The Impact of Musical Environment on Lyrics and Meaning

This post is directed mainly to my undergraduate musicology students, but I am sure other readers will find it of interest to. This week in our class, we discussed the various ways in which the ‘musical environment’ (the sounds and textures of a piece of music) impact and infiltrate the lyrical content. Based largly on Allan Moore’s thinking in his book Song Means, I proposed three environments to consider.

1.Inert: Where the music has no significant impact on the lyrics of a song

2.Active: Where the Lyrics Support the position of the singer or lyrics (Protagonist in song)

3.Oppositional: Where the Musical Texture actually conflicts with the lyric

The examples for ‘Inert’ arguably include the majority of the popular music we listen to, but Active and Oppositional are more interesting. For Active, I used the following examples

  • Annie Lennox ‘Walking On Broken Glass’ (1992)
  • Feist ‘The Water’ (2008)
  • Joe Cocker ‘With a Little Help from my Friends’ (1969)
  • ‘Machine Gun’ Jimi Hendrix (1970)
  • Zappa: Rhymin Man

Zappa in fact, for me at least uses this technique more than any other, describing it as ‘American Musical Icons’ in his biography. Essentially, all of these examples include the music working in a symbiotic partnership with the lyrics/singer, to substantiate the meaning of the words.

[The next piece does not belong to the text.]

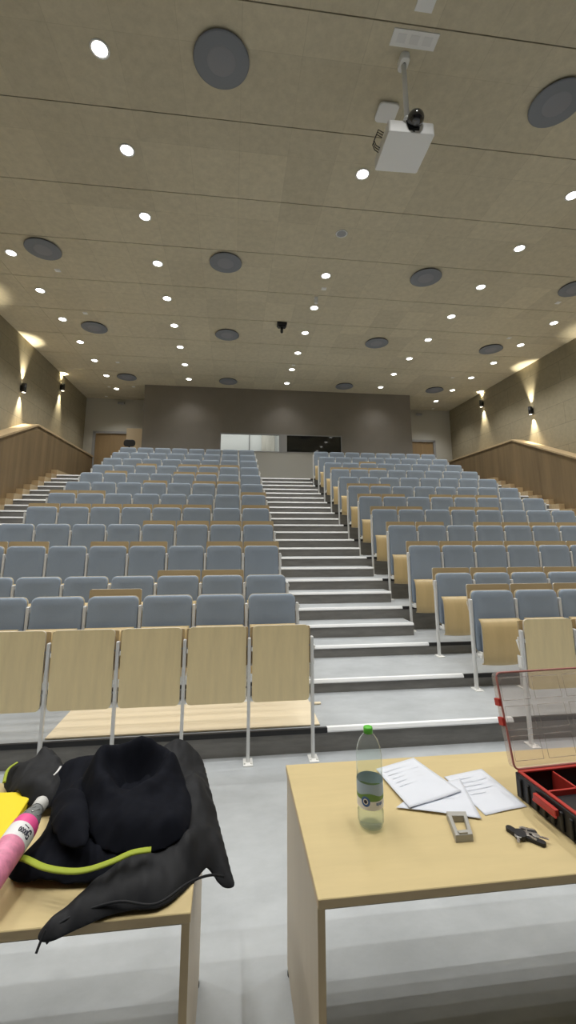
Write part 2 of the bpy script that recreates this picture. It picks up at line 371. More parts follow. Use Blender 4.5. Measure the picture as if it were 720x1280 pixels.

The Oppositional approach is different, as the musical texture actually conflicts with what the listen is hearing. Having recently wrote a book on Sting, I noted this is a technique that he deliberately employs as a songwriter, with his old hit ‘Next to You’ being a great example – essentially a love song juxtapositioned against a punk rock rhythm. This can’t help but indoctrinate the song with a certain amount of ambiguity.

My task for this students is this: 1) provide examples of ‘Active’ and ‘Oppositional’ in the comments of this post. Provide 2) How does this impact the ‘meaning’ in the song?

About Paul Carr

Academic working at the University of Glamorgan
This entry was posted in guitar, Musicology and tagged , , , , , . Bookmark the permalink.

9 Responses to The Impact of Musical Environment on Lyrics and Meaning

  1. Foster the Kids – Pumped up Kicks (Oppositional)
    Whitney Houston – I will always love you (Inert)
    (Katie Bowen)


  2. Gavin Winchcombe says:

    (Active) Bon Jovi – Wanted Dead or Alive
    (Inert) Elton John – Your Song


  3. Elinor Thomas says:

    Billy Talent- Nothing to Lose,
    The lyrics and vocal techniques support the sad driving, descending guitar riff and use of the drum kit. This is particularly shown in the general tone used throughout the song with shout singing at the climax of the song to reflect the lyrics and driving instrumental.

    Hollywood undead- bullet ,
    Extremely happy, bubbly upbeat instrumental and melody that really contrasts with depressing lyrics about suicide, leaving the listener with a juxtaposed meaning.


  4. Jacob Jones says:

    Sledgehammer – Peter Gabriel
    The instruments really support the song, supporting the context of the lyrics. The chorus really hits hard with the horns section, driving the meaning of ‘sledgehammer’ with a punchy riff.

    My Forbidden Lover- CHIC
    The song and lyrics do not interact. The chords and notes played do not carry anything ‘forbidden’ about them, i.e. playing out of key.

    OutKast – Hey Ya!
    The feel of the song is really happy and upbeat, whilst the lyrical context depicts the emotional breakup of a relationship that isn’t working for either of the people involved. The song’s tempo is normally indicative of a happy love song; but it is used to juxtapose the lyrics.


  5. Anonymous says:

    Ocean – Martin Garrix :Active
    All shock up – Elvis Presley :Inert
    Joshua Evans.


  6. Joshua Evans says:

    Ocean – Martin Garrix ;Active
    All Shock Up – Elvis Presley ;Inert


  7. Joshua Evans says:

    Musicology homework:

    Inert songs-
    Elvis Presley – All Shock Up
    Stomzy – Shut Up

    Active songs-
    Martin Garrix- Ocean


  8. Gruff Owen says:

    Sting- Desert Rose (Active). The Smiths- Heaven Knows I’m Miserable Now (Oppositional).


  9. Daniele Calimera says:

    Active: Riders on the storm – Doors
    Since the beginning of the song we can hear storm and rain effects and the keyboard played by Manzarek sound like a cascade, like a rain falling down (also because of the effects of the keyboard), then the guitar with with the tremolo remind us the rain. The lyrics and the solos just reinforce this sensation.

    Oppositional – Always – Bon Jovi
    Despite the sound of the song sound like a love song, for the chords, for the singing intention and for the rhytm , in this song Bon Jovi many times underline that the audience perceive this song in a different way he thought, cause the song, for him, talk about a sexual maniac , rather than being an actual love song.